Another idea from conservative types is to make life harder for refugees and illegal immigrants in the UK. This was tried out a number of years ago with a policy called “hostile environment”. Alas such policies in the hands of bureaucrats and enforcement agencies usually end up by punishing the wrong people – those that came in long ago, when paperwork was laxer, and who are now fully integrated. Such people are easier to find. That was the “Windrush Scandal” that proved to be politically very damaging. Besides the idea of Brexit was to celebrate Britain’s tradition of freedom and lack of bureaucratic interference in daily life – and not t turn us just another Euro-state regulated by busybodies.

So what do liberals suggest? Increase the flow of refugees through safe, legal routes. The idea seems to be that doing so would reduce the incentive for migrants to take such a risky route and pay the smugglers. But, of course, it cannot reduce the overall flow of migrants. Indeed it would surely increase it – reducing the cost of migration would increase the flow. There would also be an incentive for other countries to send their awkward refugees on to the UK. Another liberal idea is to try and head of the trouble that is causing people to flee with more aid.

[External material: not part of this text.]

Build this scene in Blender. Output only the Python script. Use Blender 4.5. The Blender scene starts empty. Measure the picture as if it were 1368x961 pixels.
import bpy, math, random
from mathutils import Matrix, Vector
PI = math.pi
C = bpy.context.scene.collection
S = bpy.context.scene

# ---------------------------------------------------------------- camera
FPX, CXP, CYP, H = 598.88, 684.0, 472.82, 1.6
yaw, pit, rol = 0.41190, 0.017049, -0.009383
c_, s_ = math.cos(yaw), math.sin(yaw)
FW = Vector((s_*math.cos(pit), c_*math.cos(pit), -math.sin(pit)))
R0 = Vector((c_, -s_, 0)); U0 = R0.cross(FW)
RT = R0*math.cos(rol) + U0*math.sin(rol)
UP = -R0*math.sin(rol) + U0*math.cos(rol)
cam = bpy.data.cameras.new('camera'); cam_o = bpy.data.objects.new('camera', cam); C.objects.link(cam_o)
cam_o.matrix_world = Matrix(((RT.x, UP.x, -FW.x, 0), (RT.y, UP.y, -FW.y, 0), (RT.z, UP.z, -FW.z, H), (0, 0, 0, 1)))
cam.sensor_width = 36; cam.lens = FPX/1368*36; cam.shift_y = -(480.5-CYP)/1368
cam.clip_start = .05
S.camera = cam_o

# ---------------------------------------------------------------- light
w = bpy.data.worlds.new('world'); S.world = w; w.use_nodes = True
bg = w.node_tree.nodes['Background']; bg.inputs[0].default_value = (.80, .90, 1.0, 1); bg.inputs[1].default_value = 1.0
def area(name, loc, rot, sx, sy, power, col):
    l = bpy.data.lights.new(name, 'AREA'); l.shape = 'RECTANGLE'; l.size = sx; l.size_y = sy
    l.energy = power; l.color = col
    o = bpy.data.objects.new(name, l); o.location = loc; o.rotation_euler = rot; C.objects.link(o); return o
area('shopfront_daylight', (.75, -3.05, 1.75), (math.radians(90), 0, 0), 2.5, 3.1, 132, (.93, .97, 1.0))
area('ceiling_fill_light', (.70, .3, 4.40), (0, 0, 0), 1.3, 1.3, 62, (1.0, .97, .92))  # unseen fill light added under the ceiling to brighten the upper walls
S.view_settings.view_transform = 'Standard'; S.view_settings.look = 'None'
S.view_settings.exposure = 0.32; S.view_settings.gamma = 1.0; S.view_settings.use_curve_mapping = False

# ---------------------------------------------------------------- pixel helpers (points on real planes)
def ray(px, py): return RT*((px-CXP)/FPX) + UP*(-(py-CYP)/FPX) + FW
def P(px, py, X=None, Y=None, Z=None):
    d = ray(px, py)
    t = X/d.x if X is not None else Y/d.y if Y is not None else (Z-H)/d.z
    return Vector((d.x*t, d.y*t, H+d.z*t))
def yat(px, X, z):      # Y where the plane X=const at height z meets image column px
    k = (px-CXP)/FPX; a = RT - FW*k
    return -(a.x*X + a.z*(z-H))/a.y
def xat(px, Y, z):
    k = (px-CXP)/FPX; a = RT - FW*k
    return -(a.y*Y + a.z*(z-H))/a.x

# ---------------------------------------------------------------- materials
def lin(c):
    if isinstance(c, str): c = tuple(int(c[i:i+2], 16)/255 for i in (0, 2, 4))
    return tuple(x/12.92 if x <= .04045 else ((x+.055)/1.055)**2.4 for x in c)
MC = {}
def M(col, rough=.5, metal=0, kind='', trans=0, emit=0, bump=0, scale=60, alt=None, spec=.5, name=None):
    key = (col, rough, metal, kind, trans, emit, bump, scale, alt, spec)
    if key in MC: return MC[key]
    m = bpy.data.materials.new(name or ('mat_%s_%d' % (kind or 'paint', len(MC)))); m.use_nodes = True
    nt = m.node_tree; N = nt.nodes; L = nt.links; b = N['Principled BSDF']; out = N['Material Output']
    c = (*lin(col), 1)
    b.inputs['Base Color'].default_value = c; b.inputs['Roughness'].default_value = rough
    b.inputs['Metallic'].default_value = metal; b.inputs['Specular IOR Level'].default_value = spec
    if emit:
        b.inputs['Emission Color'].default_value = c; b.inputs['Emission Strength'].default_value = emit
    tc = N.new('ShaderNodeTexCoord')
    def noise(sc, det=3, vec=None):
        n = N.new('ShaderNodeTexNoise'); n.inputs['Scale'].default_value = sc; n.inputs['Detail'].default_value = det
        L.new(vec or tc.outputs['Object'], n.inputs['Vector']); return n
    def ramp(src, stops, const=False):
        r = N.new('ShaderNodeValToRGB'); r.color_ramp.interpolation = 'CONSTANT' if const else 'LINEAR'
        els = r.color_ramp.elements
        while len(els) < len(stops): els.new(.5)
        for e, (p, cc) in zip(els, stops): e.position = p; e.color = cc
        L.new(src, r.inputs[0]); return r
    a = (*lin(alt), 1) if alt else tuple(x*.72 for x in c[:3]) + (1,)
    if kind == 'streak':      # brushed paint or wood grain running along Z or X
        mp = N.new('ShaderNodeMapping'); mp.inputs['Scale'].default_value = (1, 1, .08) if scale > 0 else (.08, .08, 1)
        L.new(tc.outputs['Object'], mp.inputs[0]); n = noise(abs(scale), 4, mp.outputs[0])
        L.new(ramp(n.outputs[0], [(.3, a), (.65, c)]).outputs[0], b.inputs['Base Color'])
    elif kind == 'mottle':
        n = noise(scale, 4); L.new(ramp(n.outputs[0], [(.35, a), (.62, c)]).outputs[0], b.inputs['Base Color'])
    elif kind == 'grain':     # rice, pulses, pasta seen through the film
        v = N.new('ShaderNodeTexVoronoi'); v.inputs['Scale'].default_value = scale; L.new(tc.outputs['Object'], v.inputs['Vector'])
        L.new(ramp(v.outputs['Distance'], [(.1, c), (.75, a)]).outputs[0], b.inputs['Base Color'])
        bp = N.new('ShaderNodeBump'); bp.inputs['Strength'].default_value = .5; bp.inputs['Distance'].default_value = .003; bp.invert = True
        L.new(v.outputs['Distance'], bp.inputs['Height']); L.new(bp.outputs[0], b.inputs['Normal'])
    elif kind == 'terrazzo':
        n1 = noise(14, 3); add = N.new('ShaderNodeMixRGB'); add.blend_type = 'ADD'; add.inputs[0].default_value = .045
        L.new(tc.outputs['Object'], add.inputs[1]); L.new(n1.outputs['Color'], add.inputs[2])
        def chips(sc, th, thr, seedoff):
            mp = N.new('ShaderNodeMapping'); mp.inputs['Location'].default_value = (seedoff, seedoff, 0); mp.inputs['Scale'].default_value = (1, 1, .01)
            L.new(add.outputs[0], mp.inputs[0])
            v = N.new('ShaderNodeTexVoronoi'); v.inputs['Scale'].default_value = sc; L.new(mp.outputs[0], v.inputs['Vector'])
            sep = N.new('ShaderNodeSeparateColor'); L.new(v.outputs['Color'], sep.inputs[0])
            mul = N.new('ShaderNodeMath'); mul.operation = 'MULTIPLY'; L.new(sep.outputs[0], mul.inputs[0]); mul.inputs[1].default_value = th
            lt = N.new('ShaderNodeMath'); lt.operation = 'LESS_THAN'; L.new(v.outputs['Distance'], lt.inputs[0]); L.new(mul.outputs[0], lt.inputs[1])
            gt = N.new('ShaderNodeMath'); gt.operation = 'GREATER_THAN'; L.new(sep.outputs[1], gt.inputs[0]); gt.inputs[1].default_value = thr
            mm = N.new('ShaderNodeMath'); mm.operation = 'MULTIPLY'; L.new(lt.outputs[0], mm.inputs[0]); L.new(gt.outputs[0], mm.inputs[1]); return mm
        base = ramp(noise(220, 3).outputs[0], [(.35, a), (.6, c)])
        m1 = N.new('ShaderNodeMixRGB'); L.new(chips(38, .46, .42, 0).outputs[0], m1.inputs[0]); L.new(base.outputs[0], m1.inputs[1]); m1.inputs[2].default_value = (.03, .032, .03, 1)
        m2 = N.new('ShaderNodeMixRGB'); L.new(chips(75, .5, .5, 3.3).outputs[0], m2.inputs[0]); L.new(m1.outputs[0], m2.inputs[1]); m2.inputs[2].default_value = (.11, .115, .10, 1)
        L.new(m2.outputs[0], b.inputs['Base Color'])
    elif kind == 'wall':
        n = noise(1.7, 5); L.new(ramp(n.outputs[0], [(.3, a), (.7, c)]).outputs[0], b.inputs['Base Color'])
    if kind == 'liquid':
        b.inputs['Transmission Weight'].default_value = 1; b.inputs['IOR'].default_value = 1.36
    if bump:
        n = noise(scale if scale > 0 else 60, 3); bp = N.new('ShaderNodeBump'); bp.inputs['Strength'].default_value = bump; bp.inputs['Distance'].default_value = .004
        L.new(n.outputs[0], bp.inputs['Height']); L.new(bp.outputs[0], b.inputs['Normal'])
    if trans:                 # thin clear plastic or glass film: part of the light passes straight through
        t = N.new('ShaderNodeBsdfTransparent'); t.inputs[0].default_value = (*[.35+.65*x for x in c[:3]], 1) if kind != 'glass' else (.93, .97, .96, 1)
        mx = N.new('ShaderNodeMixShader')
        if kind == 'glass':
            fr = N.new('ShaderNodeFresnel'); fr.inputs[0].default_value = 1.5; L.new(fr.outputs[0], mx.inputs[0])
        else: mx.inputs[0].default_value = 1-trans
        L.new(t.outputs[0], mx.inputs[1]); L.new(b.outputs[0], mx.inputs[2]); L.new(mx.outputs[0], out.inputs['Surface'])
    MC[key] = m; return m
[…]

But the failure of Western military interventions, and the concomitant rise of countries starting or provoking wars makes this a pretty hopeless task.

So what to do? There is no good answer, but the best way forward surely requires multiple approaches. It starts with more generous policies for accepting refugees through safe, legal routes. It is ridiculous that the country has not done more to accept more Afghans, for example, as there was clear political cover for this in response to Taliban victory. This would give Britain a stronger bargaining position when trying to hammer out solutions with our European neighbours to get tougher on the smugglers and reduce the number of successful crossings.

And that is probably as good as it gets. The people trade is like the one in illegal drugs – too hard to stop, but one that multiple channels can alleviate.